Hilary Malson
UCLA Luskin Institute on Inequality and Democracy
Los Angeles Center for Community Law and Action
Biography
Hilary Malson is a geography and planning scholar analyzing race, migration, planning histories, and community building in American exurbs. In her current research agenda, she draws from diaspora studies, Black feminism, and Black geographies to study Black community building practices in the context of regional migrations and displacement. Malson is currently a PhD student in Urban Planning at UCLA, a Ford Foundation Pre-Doctoral Fellow, a Graduate Student Researcher at UCLA Luskin Institute on Inequality and Democracy, and a Graduate Student Researcher at Monument Lab. Over the past decade, she has worked at the intersection of public history and community organizing. She has conducted research and developed programming for a range of institutions, including the Smithsonian Institution, the Southern California Library, the Thomas Mann House, and the National Trust for Historic Preservation.

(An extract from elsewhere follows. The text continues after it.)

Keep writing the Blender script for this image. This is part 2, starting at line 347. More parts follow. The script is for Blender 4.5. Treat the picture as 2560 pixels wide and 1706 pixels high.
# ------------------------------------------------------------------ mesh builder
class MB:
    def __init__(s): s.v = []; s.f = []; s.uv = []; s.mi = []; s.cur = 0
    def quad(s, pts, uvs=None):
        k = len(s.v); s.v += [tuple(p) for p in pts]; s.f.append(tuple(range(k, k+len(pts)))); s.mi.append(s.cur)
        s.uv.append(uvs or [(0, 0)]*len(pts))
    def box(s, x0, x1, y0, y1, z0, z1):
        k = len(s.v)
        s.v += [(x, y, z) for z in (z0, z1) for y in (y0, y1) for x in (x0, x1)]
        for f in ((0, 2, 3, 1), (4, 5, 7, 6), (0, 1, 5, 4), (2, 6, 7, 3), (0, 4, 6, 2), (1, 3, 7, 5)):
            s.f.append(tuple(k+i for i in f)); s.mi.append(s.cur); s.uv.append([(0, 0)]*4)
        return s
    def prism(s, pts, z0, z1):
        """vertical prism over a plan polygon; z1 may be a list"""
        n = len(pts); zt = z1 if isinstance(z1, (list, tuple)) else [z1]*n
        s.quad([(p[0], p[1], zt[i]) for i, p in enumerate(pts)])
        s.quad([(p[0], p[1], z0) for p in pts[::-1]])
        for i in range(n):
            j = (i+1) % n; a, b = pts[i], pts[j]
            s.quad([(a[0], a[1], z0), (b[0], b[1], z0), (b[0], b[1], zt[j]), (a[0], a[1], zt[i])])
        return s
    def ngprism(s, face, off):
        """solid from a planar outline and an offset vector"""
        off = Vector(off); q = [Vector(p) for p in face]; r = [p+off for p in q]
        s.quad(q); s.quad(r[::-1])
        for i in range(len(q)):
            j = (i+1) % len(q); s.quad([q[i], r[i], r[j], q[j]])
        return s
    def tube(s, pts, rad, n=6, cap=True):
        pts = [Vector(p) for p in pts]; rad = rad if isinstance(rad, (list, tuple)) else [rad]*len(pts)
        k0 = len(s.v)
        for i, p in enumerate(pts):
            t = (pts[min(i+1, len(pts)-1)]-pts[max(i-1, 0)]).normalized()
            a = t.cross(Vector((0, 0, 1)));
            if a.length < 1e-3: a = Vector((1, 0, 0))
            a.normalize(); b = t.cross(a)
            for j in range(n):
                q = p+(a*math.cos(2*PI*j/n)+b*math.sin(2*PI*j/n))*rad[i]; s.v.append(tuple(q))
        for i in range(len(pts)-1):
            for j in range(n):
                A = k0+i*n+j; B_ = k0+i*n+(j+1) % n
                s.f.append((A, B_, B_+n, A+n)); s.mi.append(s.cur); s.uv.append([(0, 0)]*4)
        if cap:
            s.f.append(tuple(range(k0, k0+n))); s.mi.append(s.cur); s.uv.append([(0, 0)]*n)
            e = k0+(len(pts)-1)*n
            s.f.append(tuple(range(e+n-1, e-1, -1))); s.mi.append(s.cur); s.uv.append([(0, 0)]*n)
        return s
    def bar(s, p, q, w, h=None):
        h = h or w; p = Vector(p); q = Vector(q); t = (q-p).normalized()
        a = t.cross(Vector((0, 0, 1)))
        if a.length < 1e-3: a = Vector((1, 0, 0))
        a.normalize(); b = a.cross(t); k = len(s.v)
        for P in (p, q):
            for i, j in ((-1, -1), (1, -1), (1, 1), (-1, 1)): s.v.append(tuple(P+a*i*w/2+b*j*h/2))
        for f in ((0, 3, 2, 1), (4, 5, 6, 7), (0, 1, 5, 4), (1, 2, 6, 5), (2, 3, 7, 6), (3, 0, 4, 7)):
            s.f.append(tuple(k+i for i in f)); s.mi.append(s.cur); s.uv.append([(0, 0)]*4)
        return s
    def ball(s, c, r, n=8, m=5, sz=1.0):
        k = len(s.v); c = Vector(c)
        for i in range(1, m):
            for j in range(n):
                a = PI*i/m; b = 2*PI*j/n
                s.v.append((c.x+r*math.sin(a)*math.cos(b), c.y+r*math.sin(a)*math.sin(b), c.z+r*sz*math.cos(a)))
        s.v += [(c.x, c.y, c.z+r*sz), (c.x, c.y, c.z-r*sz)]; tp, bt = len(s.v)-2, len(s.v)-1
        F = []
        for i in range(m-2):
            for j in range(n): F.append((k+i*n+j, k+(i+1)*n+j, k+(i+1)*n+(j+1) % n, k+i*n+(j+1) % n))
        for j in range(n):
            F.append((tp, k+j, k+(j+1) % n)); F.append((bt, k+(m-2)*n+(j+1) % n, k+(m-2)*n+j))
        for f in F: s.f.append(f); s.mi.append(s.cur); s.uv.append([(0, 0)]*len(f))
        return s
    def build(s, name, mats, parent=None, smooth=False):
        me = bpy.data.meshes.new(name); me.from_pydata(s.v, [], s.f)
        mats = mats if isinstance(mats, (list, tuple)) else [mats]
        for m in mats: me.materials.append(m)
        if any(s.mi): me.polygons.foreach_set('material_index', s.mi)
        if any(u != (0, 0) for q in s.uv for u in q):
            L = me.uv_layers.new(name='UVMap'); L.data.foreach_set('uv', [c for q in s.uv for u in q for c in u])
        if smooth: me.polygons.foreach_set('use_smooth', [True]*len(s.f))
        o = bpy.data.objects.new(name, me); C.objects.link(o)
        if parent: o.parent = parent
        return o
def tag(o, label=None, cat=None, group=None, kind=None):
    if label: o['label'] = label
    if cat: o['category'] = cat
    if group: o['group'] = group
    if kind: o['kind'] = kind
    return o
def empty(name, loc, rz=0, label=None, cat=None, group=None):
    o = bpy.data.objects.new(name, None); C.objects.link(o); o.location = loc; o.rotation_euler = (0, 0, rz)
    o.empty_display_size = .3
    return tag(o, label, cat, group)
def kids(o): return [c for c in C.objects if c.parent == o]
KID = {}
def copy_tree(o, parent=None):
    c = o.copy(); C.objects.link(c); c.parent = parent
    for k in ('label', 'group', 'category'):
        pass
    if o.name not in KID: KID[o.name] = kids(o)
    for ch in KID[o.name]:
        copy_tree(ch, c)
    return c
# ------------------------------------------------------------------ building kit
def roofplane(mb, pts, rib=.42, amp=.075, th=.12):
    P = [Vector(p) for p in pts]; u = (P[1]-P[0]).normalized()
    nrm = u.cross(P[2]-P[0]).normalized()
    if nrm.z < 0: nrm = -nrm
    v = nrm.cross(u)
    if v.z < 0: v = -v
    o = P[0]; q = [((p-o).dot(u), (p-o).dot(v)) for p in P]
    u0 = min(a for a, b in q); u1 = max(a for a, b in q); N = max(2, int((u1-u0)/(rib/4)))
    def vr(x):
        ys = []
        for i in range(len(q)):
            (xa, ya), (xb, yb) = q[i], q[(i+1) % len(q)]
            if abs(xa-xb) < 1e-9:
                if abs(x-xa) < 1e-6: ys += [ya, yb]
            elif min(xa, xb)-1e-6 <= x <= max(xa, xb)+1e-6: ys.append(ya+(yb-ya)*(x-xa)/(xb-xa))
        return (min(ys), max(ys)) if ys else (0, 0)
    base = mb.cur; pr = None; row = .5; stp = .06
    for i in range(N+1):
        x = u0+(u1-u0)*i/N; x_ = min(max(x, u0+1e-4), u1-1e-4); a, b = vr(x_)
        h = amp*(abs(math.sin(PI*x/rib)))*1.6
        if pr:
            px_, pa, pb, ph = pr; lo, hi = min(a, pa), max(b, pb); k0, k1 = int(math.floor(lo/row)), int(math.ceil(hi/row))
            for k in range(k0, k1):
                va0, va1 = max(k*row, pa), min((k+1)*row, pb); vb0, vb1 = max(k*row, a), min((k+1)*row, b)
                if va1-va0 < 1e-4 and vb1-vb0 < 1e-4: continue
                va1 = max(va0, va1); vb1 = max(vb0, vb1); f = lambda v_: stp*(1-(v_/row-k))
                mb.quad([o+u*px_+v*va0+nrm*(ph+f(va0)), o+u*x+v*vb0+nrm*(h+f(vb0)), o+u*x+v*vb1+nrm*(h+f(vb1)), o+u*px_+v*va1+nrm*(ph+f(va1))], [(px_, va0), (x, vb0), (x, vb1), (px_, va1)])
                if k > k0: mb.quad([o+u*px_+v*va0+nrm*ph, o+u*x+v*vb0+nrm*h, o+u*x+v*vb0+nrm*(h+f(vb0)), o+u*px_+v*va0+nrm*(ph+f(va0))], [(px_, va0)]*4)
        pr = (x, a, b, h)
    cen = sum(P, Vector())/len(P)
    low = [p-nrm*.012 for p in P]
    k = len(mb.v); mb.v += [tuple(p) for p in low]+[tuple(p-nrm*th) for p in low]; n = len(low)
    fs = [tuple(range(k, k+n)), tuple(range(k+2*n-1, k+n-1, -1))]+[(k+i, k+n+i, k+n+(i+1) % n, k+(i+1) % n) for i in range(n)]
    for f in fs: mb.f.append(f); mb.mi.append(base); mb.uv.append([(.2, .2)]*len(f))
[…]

As a scholar activist committed to conducting ethical community-based work, she contributes to police accountability organizing in Washington, D.C. and the Inland Empire, youth development in Washington, D.C.and Los Angeles, and housing justice organizing with the Los Angeles Center for Community Law and Action. Hilary holds a BA in the Growth and Structure of Cities from Haverford College and a MSc in Urbanization and Development from the London School of Economics and Political Science. She proudly hails from Washington, D.C.